While these commitments reflect “stronger capital discipline and shareholder alignment”, the stock continues to trade at a holding company discount of 27%, in line with historical averages.

This sugggests investors have “yet to fully recognise the group's transformation amid concerns over earnings visibility, future M&A (mergers and acquisitions) direction and limited near-term catalysts post-Investor Day”.

Jardine Matheson’s targets aside, Pang and Mittal believe divestments - not mergers - could be the group’s next rerating catalyst.

“We believe the market is overlooking management's US$4 billion capital recycling target (excluding Hongkong Land/Astra), despite parent-level divestments historically driving holding company discount narrowing,” they write.

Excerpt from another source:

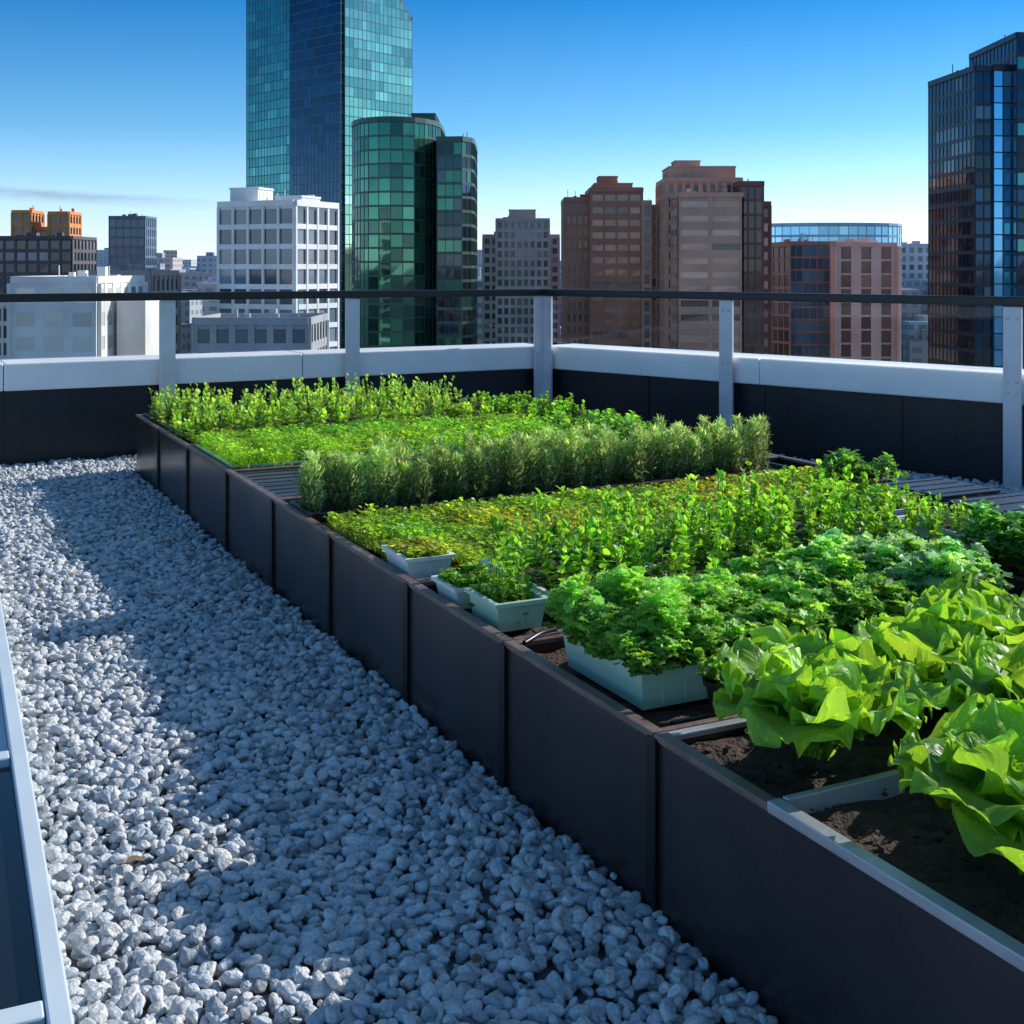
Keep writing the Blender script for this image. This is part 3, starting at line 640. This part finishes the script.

See also: Tng of CGSI maintains 'add' on Food Empire; don't be 'distracted' by 'short term noise'

“Our analysis identified US$5 billion of disposal opportunities, suggesting that the US$4 billion target is achievable,” they add. “Management plans to allocate 50% of recycling proceeds to selective M&A, 25% to dividends and 25% to share buybacks, reinforcing its disciplined capital allocation framework.”

For the next 12 months, Pang and Mittal have a target price of US$90 ($116.31), which represents an upside of 45% to Jardine Matheson’s last-closed price of US$62.05 as at July 13.

The analysts’ estimate is based on a sum-of-the-parts (SOTP) formula, as well as a holdco discount of 25%. There is scope for the discount to narrow as execution improves, note the analysts.

Given that the stock is trading at a forward P/E ratio of 10.2 times or -0.5 standard deviations (s.d.) below its historical average, its current share price represents an “attractive entry point” ahead of anticipated divestment activity and improving sentiment at Astra. Astra, in June, announced that it will conduct share buybacks of up to IDR8 trillion ($571.9 million). The company will also benefit from potential coal production quota hikes, as announced by the Indonesian government, also in June.